Aber es scheint nur so. Kusturica ist kein ästhetischer Kriegsgewinnler. Er steckt selbst bis zum Hals im Sumpf der düsteren Obsessionen, mit denen er sein Publikum doch eigentlich konfrontieren wollte, hantiert mit den gleichen Stereotypen, die die Ursachen und den Verlauf des Krieges in Jugoslawien verdunkeln. Als sein Held Blacky zu Beginn der 90er Jahre als ergrauter Söldnerführer wieder den jugoslawischen Kampfplatz betritt, wird ihm Meldung erstattet: „Wir haben 30 Ustaschas und 50 Tschetniks gefangen, was soll mit ihnen geschehn?“ „Alle sofort liquidieren“ ist die Antwort Blackys. Gezeigt werden soll eine Bande, die in dem neuen 30jährigen Krieg orientierungslos durch die Gegend marodiert und unterschiedslos Kroaten und Serben (von Muslimen ist nicht die Rede) den Garaus macht. Wir werden in einen Veitstanz gestrudelt, der allein schon die Frage nach Schuld und Verantwortung für das allgemeine Gemetzel im ehemaligen Jugoslawien als lächerliche Abstraktion ausschließt. In diesem Tollhaus spielt es eben keine Rolle mehr, daß die grausamsten Untaten, die Morde und Vergewaltigungen in Omarska und einem Dutzend anderer Konzentrationslager, die Massentötung Tausender Zivilisten zuletzt in Srebrenica nicht das Werk durchgeknallter Banditen waren, die auf eigene Rechnung „arbeiteten“. Die Massenmörder folgten militärischen Befehlen und einem eindeutigen Ziel: der ethnischen Säuberung und der Errichtung eines großserbischen Staates. Alle Seiten haben in diesem Krieg Verbrechen an der Zivilbevölkerung begangen. Aber Kusturica wendet nicht einen Gedanken daran, wer die Hauptverantwortlichen sind, und wer seine Hauptopfer.
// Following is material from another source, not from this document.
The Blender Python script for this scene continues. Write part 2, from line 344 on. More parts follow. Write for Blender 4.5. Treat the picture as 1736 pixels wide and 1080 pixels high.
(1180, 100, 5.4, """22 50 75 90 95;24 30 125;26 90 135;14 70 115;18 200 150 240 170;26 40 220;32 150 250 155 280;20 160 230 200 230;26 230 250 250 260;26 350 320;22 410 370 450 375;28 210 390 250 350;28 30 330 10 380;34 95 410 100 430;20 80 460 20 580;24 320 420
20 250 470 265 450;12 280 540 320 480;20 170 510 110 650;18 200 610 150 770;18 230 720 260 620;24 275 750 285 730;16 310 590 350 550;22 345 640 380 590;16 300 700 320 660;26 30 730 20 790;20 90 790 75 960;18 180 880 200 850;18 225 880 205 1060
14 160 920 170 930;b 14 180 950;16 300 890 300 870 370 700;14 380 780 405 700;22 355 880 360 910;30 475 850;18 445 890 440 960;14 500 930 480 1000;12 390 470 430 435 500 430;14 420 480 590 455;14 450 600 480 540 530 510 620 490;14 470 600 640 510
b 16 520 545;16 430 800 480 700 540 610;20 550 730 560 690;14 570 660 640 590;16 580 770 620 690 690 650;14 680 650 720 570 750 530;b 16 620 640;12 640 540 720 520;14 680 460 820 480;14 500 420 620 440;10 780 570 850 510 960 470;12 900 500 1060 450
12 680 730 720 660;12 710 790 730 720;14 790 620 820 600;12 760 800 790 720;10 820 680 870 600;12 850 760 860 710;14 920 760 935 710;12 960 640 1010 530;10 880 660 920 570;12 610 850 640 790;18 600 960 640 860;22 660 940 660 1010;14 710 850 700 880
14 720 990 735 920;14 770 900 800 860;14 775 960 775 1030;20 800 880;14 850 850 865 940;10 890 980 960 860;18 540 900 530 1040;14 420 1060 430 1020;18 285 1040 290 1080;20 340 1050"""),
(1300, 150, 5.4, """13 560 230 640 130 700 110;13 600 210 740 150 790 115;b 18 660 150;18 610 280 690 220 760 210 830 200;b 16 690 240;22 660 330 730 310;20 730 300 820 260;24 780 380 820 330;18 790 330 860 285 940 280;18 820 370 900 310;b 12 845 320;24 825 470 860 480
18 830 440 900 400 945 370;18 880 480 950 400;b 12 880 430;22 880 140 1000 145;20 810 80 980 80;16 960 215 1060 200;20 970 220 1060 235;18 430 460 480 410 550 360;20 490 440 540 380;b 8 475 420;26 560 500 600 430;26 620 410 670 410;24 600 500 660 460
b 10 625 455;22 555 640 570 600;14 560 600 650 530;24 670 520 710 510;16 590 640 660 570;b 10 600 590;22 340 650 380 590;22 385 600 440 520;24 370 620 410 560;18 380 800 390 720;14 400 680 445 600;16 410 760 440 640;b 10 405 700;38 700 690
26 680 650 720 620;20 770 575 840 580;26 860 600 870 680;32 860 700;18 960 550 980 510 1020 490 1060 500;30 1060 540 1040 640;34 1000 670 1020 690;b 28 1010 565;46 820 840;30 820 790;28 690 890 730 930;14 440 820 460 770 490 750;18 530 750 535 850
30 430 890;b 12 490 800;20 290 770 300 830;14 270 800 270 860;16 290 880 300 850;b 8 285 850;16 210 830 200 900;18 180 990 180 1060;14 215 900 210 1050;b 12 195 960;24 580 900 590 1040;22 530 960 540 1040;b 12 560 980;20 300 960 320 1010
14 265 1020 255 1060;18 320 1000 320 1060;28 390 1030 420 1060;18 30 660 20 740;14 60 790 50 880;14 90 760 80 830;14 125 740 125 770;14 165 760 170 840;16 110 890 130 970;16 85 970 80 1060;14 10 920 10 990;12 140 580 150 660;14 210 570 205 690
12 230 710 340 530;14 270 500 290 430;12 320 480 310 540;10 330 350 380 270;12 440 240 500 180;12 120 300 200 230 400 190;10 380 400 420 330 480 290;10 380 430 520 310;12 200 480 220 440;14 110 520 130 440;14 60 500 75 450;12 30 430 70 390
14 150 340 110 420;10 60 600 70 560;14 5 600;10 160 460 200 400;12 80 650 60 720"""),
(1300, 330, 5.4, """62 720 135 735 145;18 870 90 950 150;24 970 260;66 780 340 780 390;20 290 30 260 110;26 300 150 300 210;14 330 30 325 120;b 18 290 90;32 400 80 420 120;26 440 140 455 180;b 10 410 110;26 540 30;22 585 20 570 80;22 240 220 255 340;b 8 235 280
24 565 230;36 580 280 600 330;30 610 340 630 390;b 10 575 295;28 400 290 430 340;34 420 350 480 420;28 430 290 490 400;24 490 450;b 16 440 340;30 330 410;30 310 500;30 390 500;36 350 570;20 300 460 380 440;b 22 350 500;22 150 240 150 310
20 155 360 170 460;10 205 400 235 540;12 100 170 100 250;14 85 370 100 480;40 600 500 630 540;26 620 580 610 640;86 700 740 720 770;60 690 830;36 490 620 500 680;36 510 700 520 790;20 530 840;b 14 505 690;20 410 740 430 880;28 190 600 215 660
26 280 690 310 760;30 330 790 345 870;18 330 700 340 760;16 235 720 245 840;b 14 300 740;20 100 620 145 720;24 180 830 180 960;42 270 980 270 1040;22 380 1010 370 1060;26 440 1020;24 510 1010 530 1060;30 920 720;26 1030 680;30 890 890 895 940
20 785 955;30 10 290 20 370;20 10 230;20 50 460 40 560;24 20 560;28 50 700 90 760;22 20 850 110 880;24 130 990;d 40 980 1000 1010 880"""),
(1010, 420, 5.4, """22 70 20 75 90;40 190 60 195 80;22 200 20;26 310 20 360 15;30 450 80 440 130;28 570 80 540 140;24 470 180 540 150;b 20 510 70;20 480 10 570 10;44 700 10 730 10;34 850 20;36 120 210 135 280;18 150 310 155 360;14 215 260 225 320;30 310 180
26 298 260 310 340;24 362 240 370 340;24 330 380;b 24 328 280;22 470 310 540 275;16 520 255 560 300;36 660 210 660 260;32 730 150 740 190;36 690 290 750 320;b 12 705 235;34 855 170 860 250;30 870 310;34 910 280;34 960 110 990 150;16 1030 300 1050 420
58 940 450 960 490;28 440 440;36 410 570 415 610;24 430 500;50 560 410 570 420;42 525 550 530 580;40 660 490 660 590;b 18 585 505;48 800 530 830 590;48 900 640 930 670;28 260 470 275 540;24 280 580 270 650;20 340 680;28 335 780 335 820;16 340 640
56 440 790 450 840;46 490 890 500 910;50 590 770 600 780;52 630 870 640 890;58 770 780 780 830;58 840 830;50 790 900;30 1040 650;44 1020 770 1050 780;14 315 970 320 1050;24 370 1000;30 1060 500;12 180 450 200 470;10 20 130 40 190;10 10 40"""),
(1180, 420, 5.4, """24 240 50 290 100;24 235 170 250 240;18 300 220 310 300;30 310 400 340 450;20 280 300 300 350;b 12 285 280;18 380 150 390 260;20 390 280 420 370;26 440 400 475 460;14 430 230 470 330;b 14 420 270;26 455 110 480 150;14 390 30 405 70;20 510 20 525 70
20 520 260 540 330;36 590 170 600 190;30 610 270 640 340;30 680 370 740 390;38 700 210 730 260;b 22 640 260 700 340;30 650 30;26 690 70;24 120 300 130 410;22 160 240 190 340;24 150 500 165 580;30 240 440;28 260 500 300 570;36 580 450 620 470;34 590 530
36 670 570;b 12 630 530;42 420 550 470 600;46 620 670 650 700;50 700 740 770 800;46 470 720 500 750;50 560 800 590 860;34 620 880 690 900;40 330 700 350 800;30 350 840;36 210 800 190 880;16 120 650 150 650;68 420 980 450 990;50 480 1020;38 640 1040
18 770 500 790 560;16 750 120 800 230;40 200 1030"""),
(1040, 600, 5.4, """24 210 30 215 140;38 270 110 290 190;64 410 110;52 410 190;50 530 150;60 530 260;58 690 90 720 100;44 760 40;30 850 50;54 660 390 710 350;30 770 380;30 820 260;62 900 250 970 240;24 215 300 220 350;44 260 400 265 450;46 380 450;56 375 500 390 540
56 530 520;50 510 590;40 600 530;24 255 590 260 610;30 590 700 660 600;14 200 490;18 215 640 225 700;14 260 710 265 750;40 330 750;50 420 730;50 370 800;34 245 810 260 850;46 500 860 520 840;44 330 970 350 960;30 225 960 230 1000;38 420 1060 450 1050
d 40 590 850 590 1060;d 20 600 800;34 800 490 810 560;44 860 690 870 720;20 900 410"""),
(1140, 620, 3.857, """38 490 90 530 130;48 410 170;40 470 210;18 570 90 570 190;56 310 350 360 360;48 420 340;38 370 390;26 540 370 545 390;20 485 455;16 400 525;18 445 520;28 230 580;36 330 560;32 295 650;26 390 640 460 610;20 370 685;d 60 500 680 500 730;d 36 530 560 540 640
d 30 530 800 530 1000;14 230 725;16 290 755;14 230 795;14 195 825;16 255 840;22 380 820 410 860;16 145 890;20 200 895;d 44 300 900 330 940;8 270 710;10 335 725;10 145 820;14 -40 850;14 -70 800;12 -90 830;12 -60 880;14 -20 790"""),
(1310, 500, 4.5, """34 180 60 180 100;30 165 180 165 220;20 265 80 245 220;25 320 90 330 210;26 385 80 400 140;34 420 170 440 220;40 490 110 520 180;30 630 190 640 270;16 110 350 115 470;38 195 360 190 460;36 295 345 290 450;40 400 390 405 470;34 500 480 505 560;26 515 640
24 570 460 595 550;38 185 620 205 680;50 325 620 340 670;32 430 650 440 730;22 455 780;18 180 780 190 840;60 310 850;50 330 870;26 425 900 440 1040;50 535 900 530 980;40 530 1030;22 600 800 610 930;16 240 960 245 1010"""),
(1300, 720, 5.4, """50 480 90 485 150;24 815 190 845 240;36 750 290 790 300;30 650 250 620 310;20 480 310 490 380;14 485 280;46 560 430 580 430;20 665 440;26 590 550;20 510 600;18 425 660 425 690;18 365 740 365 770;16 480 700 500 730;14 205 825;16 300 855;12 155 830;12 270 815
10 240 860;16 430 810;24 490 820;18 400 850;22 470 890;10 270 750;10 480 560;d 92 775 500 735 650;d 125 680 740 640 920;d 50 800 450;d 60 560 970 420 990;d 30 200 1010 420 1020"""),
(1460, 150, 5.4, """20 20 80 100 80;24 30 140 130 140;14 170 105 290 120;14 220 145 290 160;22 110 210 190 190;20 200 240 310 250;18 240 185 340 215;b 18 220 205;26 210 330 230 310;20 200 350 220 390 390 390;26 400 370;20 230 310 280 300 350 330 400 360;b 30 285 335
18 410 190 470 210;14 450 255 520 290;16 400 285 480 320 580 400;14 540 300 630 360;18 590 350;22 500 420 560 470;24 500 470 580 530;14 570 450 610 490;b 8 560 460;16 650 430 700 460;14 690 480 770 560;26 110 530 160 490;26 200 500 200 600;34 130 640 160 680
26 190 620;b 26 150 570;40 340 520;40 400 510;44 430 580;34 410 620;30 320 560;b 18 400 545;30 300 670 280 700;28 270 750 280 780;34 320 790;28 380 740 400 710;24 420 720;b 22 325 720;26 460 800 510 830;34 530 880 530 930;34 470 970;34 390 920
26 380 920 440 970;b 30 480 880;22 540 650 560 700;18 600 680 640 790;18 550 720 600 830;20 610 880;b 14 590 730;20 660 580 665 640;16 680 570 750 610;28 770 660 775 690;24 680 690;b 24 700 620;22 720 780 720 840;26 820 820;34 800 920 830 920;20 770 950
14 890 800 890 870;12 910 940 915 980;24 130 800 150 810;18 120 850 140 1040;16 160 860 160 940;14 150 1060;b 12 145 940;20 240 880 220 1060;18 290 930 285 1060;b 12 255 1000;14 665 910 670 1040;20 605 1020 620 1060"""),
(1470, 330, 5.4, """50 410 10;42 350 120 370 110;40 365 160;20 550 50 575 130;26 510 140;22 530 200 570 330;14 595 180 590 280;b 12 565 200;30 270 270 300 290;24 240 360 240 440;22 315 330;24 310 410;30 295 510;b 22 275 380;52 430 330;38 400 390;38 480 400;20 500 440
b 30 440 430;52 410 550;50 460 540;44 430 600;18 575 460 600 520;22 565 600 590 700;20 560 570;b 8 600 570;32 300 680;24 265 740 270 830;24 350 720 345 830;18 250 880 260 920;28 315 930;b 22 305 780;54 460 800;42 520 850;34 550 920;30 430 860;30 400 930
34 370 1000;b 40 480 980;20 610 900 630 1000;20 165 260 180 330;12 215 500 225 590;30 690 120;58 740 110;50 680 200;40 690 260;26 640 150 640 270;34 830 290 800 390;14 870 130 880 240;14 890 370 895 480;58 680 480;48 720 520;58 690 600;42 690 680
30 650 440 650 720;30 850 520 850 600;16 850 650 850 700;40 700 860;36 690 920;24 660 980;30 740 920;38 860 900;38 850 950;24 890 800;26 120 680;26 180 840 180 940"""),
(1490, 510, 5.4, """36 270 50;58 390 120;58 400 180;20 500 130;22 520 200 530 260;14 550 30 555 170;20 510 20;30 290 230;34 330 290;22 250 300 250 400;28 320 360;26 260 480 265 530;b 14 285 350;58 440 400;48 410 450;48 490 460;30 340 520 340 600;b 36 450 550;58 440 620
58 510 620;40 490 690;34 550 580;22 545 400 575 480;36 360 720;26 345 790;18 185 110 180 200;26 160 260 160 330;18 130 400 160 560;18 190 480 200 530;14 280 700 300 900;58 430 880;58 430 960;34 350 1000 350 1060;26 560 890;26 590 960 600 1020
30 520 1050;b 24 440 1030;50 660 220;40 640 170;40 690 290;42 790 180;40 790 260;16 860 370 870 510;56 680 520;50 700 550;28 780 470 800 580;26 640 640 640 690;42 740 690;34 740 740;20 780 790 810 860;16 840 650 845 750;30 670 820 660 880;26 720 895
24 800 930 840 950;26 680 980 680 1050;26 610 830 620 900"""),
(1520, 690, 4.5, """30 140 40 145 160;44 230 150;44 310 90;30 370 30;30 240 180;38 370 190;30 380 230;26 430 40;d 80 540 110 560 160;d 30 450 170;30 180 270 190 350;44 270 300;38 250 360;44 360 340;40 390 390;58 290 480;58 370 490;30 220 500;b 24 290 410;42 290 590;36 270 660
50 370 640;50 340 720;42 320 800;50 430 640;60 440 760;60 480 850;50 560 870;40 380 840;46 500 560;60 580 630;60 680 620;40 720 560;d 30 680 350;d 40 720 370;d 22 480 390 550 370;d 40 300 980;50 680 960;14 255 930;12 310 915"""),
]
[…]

In der Schlußszene seines Films sehen wir seine ganze Personnage wiederauferstanden am Flußufer versammelt. Man feiert das große Wiedersehensfest, als der Uferrand unter der ausgelassenen Schar wegbricht und sie auf einem Stückchen Erde in die Ferne getrieben werden – Traum- und Versöhnungskitsch.

„Underground“ von Emir Kusturica. Kamera: Cilko Filać, Musik: Goran Bregović. Mit Miki Manojlović, Mirjana Joković, Ernst Stötzner u.a. Deutschland/Frankreich 1995, 169 Min.